> Problem: Each line from the start of the records through the line containing "MB().bar(WP(te - .42, PC" is to be transcribed exactly, and no other line is to be included.

[Start]

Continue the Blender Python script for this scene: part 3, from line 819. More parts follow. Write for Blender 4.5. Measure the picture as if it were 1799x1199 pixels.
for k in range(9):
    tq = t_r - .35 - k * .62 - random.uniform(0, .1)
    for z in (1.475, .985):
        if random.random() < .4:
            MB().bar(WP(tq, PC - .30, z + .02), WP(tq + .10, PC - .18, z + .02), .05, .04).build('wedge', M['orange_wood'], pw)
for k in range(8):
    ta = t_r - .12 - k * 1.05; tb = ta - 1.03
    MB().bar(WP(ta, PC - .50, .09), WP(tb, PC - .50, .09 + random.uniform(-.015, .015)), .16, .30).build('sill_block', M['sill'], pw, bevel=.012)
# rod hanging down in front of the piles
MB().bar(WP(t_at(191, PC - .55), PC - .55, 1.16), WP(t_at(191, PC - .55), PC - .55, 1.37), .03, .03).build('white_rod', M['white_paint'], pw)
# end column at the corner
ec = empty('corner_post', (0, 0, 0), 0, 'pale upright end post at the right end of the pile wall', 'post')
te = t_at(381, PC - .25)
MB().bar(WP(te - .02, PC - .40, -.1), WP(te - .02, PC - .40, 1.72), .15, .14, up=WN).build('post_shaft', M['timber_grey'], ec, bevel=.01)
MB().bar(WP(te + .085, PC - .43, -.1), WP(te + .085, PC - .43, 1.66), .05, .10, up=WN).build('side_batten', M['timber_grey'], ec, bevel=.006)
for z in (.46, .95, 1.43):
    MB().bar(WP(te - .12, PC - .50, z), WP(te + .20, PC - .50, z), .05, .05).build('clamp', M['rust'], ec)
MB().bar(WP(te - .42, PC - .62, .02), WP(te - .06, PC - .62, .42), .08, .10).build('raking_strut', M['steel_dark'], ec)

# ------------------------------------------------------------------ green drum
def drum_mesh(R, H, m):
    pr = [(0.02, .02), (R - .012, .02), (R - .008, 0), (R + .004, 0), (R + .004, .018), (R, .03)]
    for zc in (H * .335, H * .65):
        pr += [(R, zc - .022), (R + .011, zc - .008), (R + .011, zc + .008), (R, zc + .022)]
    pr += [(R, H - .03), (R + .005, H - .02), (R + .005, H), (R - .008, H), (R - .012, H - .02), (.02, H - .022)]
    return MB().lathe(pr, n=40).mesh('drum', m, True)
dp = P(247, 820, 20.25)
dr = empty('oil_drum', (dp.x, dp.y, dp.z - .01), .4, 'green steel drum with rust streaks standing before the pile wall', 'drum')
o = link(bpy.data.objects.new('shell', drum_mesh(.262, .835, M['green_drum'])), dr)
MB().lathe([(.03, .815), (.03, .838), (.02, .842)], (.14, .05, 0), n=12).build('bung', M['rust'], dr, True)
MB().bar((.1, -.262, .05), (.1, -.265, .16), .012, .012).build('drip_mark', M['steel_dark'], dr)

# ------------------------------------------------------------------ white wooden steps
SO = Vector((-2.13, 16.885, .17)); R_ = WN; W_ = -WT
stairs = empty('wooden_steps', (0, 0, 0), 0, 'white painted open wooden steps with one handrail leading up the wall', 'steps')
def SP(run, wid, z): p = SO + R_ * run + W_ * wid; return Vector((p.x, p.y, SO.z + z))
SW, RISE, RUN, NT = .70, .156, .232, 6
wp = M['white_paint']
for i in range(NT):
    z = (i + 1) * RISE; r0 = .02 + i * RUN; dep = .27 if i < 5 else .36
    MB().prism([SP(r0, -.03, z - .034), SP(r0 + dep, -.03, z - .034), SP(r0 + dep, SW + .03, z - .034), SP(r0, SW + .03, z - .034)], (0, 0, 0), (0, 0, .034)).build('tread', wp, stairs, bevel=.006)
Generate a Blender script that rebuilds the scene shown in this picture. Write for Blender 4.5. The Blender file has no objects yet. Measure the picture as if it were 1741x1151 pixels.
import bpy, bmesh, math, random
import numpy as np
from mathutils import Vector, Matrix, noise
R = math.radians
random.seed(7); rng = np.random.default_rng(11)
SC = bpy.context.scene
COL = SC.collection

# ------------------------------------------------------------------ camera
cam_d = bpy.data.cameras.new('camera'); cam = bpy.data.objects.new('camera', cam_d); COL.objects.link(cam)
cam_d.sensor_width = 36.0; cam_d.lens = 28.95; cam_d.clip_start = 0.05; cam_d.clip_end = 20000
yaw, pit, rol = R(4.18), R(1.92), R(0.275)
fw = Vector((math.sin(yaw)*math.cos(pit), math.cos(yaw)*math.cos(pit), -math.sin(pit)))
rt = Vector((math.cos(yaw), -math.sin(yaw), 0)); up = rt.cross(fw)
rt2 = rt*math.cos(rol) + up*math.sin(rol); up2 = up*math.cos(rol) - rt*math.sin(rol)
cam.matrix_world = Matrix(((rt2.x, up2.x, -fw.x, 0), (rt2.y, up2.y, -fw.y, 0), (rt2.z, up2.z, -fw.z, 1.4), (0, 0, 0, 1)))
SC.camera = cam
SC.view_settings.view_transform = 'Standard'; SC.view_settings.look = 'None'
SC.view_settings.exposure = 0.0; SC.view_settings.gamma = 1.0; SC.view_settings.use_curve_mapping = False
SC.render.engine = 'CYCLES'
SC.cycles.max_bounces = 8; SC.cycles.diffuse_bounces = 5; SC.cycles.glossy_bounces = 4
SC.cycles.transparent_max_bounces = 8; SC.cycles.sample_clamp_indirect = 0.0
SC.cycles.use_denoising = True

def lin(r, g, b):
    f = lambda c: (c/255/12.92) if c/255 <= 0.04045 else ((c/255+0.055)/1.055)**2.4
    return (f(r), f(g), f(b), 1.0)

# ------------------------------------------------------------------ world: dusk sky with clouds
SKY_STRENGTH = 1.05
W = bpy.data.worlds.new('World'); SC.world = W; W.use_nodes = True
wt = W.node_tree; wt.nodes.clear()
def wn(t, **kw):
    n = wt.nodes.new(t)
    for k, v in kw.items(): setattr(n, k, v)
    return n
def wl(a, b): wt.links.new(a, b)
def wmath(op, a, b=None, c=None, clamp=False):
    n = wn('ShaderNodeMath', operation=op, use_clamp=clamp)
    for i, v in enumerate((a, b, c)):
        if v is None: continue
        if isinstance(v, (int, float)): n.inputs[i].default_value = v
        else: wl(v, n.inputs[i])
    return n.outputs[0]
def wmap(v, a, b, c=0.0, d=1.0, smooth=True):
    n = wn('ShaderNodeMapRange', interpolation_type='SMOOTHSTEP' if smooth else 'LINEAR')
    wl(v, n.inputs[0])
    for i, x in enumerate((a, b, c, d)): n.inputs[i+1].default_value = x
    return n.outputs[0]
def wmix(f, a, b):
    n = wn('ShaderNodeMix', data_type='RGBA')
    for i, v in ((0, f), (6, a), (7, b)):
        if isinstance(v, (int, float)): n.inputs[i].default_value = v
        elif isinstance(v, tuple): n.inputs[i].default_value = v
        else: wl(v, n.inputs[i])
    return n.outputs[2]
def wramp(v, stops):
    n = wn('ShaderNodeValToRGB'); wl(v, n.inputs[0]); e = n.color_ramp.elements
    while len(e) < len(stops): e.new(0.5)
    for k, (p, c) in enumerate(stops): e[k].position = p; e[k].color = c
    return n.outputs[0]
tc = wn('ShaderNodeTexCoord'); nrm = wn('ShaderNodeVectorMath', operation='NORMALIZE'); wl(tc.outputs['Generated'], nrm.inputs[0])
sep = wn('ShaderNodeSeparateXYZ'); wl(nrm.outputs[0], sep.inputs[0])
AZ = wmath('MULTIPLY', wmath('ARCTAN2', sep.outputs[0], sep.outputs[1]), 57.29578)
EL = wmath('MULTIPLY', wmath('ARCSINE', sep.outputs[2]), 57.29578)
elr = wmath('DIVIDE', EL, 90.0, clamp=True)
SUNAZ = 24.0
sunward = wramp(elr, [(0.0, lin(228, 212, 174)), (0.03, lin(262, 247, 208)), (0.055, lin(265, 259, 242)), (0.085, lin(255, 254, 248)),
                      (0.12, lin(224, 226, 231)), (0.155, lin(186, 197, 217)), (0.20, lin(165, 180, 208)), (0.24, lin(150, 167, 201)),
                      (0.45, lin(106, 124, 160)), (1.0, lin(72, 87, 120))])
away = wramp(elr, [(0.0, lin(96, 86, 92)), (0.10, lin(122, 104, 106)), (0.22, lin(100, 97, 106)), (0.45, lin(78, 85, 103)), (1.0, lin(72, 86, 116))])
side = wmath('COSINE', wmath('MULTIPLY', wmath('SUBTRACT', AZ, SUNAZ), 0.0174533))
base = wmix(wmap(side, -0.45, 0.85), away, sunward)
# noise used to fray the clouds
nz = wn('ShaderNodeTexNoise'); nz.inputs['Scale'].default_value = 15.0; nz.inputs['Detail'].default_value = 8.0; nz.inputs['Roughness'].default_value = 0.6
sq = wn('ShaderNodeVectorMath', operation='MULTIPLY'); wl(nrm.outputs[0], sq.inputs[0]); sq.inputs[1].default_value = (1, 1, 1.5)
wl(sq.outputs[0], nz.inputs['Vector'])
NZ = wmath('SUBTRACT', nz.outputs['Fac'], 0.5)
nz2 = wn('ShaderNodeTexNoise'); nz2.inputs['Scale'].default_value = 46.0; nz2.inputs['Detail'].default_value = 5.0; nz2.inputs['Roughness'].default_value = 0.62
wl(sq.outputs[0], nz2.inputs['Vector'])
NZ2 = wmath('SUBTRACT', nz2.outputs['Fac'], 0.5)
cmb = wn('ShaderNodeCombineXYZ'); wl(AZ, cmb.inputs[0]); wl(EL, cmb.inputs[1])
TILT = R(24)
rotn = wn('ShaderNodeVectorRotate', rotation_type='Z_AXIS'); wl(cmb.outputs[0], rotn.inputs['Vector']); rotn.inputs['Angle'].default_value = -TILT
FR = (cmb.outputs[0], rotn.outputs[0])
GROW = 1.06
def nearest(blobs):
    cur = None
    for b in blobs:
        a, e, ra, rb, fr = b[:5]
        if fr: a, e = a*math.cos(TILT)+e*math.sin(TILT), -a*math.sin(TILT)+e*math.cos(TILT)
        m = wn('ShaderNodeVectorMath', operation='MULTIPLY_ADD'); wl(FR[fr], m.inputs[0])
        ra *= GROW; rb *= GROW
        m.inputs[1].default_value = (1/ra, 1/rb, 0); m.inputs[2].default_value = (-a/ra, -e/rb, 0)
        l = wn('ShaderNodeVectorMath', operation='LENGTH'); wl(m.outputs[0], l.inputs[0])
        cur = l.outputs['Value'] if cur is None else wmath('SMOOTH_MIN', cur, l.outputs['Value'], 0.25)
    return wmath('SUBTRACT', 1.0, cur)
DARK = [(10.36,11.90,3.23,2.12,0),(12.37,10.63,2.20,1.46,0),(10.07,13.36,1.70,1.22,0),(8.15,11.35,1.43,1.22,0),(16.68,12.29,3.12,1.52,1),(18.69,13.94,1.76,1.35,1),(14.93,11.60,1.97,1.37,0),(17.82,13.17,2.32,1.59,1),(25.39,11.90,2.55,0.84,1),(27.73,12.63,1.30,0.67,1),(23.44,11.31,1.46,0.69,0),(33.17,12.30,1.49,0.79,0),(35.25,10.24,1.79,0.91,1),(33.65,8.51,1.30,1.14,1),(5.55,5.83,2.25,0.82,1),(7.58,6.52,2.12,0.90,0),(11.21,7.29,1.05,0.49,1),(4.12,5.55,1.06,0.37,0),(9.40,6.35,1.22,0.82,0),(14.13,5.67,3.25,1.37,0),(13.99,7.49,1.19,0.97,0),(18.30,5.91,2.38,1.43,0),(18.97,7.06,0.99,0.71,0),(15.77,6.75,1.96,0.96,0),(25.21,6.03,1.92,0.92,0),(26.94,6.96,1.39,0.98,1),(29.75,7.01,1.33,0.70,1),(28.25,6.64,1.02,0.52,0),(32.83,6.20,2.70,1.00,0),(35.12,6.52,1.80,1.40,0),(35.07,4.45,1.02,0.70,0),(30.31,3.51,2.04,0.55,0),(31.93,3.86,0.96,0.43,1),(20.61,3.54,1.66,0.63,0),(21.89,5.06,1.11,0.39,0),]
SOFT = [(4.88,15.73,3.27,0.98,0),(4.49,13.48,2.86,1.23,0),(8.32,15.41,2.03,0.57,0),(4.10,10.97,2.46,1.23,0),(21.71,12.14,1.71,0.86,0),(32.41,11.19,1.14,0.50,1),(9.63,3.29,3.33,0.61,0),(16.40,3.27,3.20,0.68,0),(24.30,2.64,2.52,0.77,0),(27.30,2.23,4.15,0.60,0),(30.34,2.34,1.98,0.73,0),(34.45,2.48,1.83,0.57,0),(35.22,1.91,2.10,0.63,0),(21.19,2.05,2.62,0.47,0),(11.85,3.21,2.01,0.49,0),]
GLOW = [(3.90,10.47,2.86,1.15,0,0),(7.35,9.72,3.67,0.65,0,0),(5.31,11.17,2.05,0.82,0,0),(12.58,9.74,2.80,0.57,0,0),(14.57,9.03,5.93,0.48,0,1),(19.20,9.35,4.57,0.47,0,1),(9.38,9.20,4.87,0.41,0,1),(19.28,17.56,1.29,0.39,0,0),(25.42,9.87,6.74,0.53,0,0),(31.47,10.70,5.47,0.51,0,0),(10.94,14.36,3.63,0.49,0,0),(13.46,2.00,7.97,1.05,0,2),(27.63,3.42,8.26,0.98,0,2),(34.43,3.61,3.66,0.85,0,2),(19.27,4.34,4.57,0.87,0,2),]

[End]

> Result for this task:
Continue the Blender Python script for this scene: part 3, from line 819. More parts follow. Write for Blender 4.5. Measure the picture as if it were 1799x1199 pixels.
for k in range(9):
    tq = t_r - .35 - k * .62 - random.uniform(0, .1)
    for z in (1.475, .985):
        if random.random() < .4:
            MB().bar(WP(tq, PC - .30, z + .02), WP(tq + .10, PC - .18, z + .02), .05, .04).build('wedge', M['orange_wood'], pw)
for k in range(8):
    ta = t_r - .12 - k * 1.05; tb = ta - 1.03
    MB().bar(WP(ta, PC - .50, .09), WP(tb, PC - .50, .09 + random.uniform(-.015, .015)), .16, .30).build('sill_block', M['sill'], pw, bevel=.012)
# rod hanging down in front of the piles
MB().bar(WP(t_at(191, PC - .55), PC - .55, 1.16), WP(t_at(191, PC - .55), PC - .55, 1.37), .03, .03).build('white_rod', M['white_paint'], pw)
# end column at the corner
ec = empty('corner_post', (0, 0, 0), 0, 'pale upright end post at the right end of the pile wall', 'post')
te = t_at(381, PC - .25)
MB().bar(WP(te - .02, PC - .40, -.1), WP(te - .02, PC - .40, 1.72), .15, .14, up=WN).build('post_shaft', M['timber_grey'], ec, bevel=.01)
MB().bar(WP(te + .085, PC - .43, -.1), WP(te + .085, PC - .43, 1.66), .05, .10, up=WN).build('side_batten', M['timber_grey'], ec, bevel=.006)
for z in (.46, .95, 1.43):
    MB().bar(WP(te - .12, PC - .50, z), WP(te + .20, PC - .50, z), .05, .05).build('clamp', M['rust'], ec)
MB().bar(WP(te - .42, PC - .62, .02), WP(te - .06, PC - .62, .42), .08, .10).build('raking_strut', M['steel_dark'], ec)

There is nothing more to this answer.